Jeff Lasala's Tor.com defence of Peter Jackson's The Hobbit trilogy has its good points. Namely, that yes, Jackson's The Lord of the Rings, expanded the series's popularity among mass culture. 

Says Lasala:

The point is that untold numbers of people have enjoyed all three Hobbit films, sometimes because of—and sometimes despite—their Jackson-expanded elements. Now that The Battle of the Five Armies has marched into theaters and the trilogy has concluded, I’d like to weigh in on the bigger picture.

Lasala also conceded that some of the book's more delicate parts would be difficult to render on the big screen:

Of course, it’s hard for any film to portray a character’s internal thoughts, which is all that moment is, but I think most of us would agree that Martin Freeman would have done an excellent job visually depicting Bilbo’s trepidation.
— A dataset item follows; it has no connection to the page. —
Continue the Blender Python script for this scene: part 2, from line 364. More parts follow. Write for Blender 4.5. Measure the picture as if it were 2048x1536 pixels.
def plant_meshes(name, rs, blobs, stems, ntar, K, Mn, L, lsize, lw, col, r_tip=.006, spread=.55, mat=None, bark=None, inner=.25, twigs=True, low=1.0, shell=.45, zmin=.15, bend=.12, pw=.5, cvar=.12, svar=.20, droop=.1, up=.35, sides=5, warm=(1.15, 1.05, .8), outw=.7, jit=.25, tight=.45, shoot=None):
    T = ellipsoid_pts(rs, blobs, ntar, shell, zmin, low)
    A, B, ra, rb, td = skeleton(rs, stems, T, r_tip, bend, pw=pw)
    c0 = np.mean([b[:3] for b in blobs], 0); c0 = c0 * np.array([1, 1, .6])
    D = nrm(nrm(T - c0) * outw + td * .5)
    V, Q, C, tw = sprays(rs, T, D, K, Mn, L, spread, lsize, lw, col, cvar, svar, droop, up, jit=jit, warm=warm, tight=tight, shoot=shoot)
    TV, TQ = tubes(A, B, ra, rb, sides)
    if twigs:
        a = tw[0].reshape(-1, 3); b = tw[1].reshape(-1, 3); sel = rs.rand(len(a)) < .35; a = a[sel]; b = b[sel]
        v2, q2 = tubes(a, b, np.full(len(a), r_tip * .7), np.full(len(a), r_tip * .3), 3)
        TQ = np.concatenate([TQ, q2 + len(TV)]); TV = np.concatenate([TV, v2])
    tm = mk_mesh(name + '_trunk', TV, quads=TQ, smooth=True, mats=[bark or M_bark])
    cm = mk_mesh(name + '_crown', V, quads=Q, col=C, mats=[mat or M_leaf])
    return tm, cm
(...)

Peter Jackson opted not to try this, and we can and must live with that. The book is not demeaned, but the movie is the lesser for it.

But the point is that Peter Jackson didn't make a movie based on Tokien's The Hobbit. He made a film series which incorporated bits from the book, but which relied too heavily on extra-canonical, plot-sapping elements including:

- a stupid love story
- rabbit Santa
- Sauron
- Alfrid
- melodrama
- overbearing darkness
- a long, boring speech between the dragon-dog and Bilbo
- the Laketown plot
- the Laketown fight
- a dragon that, instead of killing, flaps his tail like a dog and flabbers too much

The most egregious is that a small, fun book was split into three lumbering, disjointed films. There is simply no good light to shed on this series, long essay or no.